In another attempt to end it all, Michael puts his hand up for a rodeo event which sees inmates play a last-one-sitting game of poker with a rampaging bull taking them out one by one. If the sight of a traumatised animal and desperate prisoners being used as colosseum-type entertainment sounds like something from a dystopian future, you’d be wrong. It’s based on an actual thing from our dystopian past and present.
It’s easily one of the bleakest opening episodes of TV I’ve seen, but after the two episodes I got to see of this new season, it appears to want to get Michael out of this lowest of points. If the first season of Your Honor was about seeing how far an honourable man could fall, this season seems keen to explore how far that same man could climb after losing it all. The second episode even cuts him a break by having a person he helped in the past return the favour, adding to the show’s complex depiction of karma.
Rosie Perez makes a welcome entry as a District Attorney for Louisiana who presents Michael the get-out-of-jail-free card he never asked for. She’s by no means a friend of his, taking glee in letting him know she’s using him for her own professional benefit. Her angle? Suppress Michael’s confession, the one that landed him in prison, so she can take down Jimmy and his organisation.

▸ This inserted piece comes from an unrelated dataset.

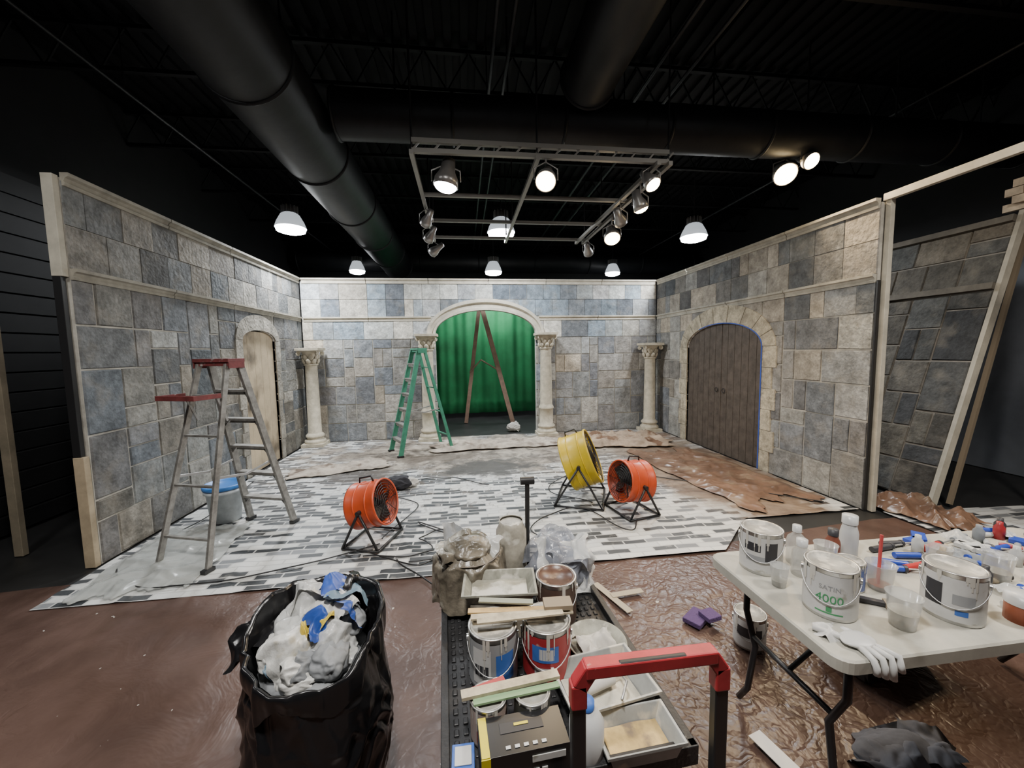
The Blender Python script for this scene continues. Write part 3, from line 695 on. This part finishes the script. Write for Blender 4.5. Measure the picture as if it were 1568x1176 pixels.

Once again, Michael finds himself outside of the law seemingly for the greater good, forced to keep another Jenga tower from collapsing. But this is a drastically different Michael, one that will almost undoubtedly draw another excellent performance from Cranston. I definitely felt both excited and unbearably nervous when Jimmy’s daughter Fia reconnected with Michael, dropping a bombshell of tremendous magnitude.